Exercise objective:
Your answer should be a single number: the count of lines that hold the word "scene".

Dataset extract:
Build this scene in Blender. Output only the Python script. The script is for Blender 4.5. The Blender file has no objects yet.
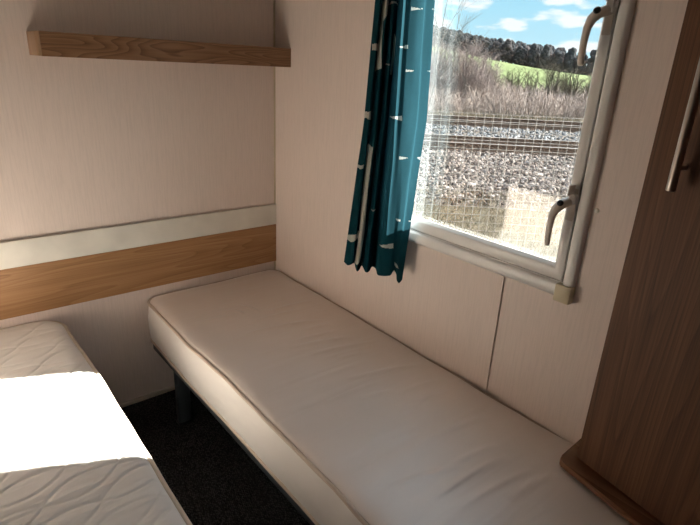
import bpy, bmesh, math, random
from mathutils import Vector, Matrix, noise
C = bpy.context.scene.collection
sc = bpy.context.scene
sin, cos, pi, sqrt = math.sin, math.cos, math.pi, math.sqrt

# ------------------------------------------------------------------ helpers
def interp(x, xs, ys):
    if x <= xs[0]: return ys[0]
    for i in range(len(xs) - 1):
        if x <= xs[i + 1]:
            return ys[i] + (ys[i + 1] - ys[i]) * (x - xs[i]) / (xs[i + 1] - xs[i])
    return ys[-1]

class MB:
    def __init__(s): s.v = []; s.f = []; s.m = []
    def add(s, vs, fs, mi=0):
        o = len(s.v); s.v += [tuple(q) for q in vs]
        s.f += [tuple(i + o for i in f) for f in fs]; s.m += [mi] * len(fs)
        return s
    def box(s, lo, hi, bev=0.0, seg=2, rot=None, mi=0):
        bm = bmesh.new(); bmesh.ops.create_cube(bm, size=1.0)
        c = Vector([(a + b) / 2 for a, b in zip(lo, hi)]); d = [b - a for a, b in zip(lo, hi)]
        for q in bm.verts: q.co = Vector([q.co[i] * d[i] for i in range(3)])
        if bev > 0:
            bmesh.ops.bevel(bm, geom=list(bm.edges), offset=bev, segments=seg, profile=0.5, affect='EDGES')
        for q in bm.verts:
            if rot: q.co = rot @ q.co
            q.co += c
        bm.verts.index_update()
        s.add([q.co[:] for q in bm.verts], [[q.index for q in f.verts] for f in bm.faces], mi); bm.free()
        return s
    def tube(s, pts, rad, n=10, flat=1.0, caps=True, mi=0, up=None):
        pts = [Vector(q) for q in pts]
        if not hasattr(rad, '__len__'): rad = [rad] * len(pts)
        vs = []; fs = []; pu = Vector(up) if up else None
        for i, q in enumerate(pts):
            t = (pts[min(i + 1, len(pts) - 1)] - pts[max(i - 1, 0)]).normalized()
            if pu is None:
                pu = Vector((0, 0, 1)) if abs(t.z) < .9 else Vector((1, 0, 0))
            a = t.cross(pu); 
            if a.length < 1e-6: a = t.orthogonal()
            a.normalize(); b = a.cross(t).normalized(); pu = b
            for k in range(n):
                w = 2 * pi * k / n
                vs.append(q + a * cos(w) * rad[i] + b * sin(w) * rad[i] * flat)
        for i in range(len(pts) - 1):
            for k in range(n):
                fs.append((i * n + k, i * n + (k + 1) % n, (i + 1) * n + (k + 1) % n, (i + 1) * n + k))
        if caps:
            fs.append(tuple(range(n))[::-1]); fs.append(tuple((len(pts) - 1) * n + k for k in range(n)))
        return s.add(vs, fs, mi)
    def lathe(s, axis_o, axis_d, prof, n=20):
        d = Vector(axis_d).normalized(); a = d.orthogonal().normalized(); b = d.cross(a); o = Vector(axis_o)
        vs = []; fs = []
        for r, h in prof:
            for k in range(n):
                w = 2 * pi * k / n; vs.append(o + d * h + (a * cos(w) + b * sin(w)) * r)
        for i in range(len(prof) - 1):
            for k in range(n):
                fs.append((i * n + k, i * n + (k + 1) % n, (i + 1) * n + (k + 1) % n, (i + 1) * n + k))
        fs.append(tuple(range(n))[::-1]); fs.append(tuple((len(prof) - 1) * n + k for k in range(n)))
        return s.add(vs, fs)
    def prism(s, prof, fn, a, b):
        """closed 2-D profile extruded from a to b; fn(p, t) gives the 3-D point"""
        n = len(prof); vs = [fn(p, a) for p in prof] + [fn(p, b) for p in prof]
        fs = [(i, (i + 1) % n, n + (i + 1) % n, n + i) for i in range(n)]
        fs += [tuple(range(n))[::-1], tuple(range(n, 2 * n))]
        return s.add(vs, fs)

def obj(name, mb, mats, parent=None, smooth=0, org=None):
    """link one mesh object; mb in world coordinates, moved to its parent's (or its own) origin"""
    me = bpy.data.meshes.new(name)
    o0 = Vector(org) if org is not None else (parent['_o'] if parent is not None else Vector((0, 0, 0)))
    o0 = Vector(o0)
    me.from_pydata([tuple(Vector(q) - o0) for q in mb.v], [], mb.f)
    if not isinstance(mats, (list, tuple)): mats = [mats]
    for m in mats: me.materials.append(m)
    if len(mats) > 1: me.polygons.foreach_set('material_index', mb.m)
    bm = bmesh.new(); bm.from_mesh(me); bmesh.ops.recalc_face_normals(bm, faces=bm.faces); bm.to_mesh(me); bm.free()
    if smooth:
        me.polygons.foreach_set('use_smooth', [True] * len(me.polygons))
        if smooth < 180:
            me.set_sharp_from_angle(angle=math.radians(smooth))
    o = bpy.data.objects.new(name, me); C.objects.link(o)
    if parent is not None: o.parent = parent
    else: o.location = o0
    o['_o'] = list(o0)
    return o
def tag(o, label=None, cat=None, group=None, kind=None):
    if label: o['label'] = label
    if cat: o['category'] = cat
    if group: o['group'] = group
    if kind: o['kind'] = kind
    return o
def thing(name, loc, label=None, cat=None, group=None, kind=None):
    o = bpy.data.objects.new(name, None); C.objects.link(o); o.location = loc; o['_o'] = list(loc)
    o.empty_display_size = .1
    return tag(o, label, cat, group, kind)
def dup(root, loc, rotz=0, scale=1, label=None, group=None):
    r = root.copy(); C.objects.link(r); r.location = loc; r.rotation_euler = (0, 0, rotz); r.scale = (scale,) * 3
    if label: r['label'] = label
    if group: r['group'] = group
    for ch in list(root.children):
        c = ch.copy(); C.objects.link(c); c.parent = r
    return r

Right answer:
3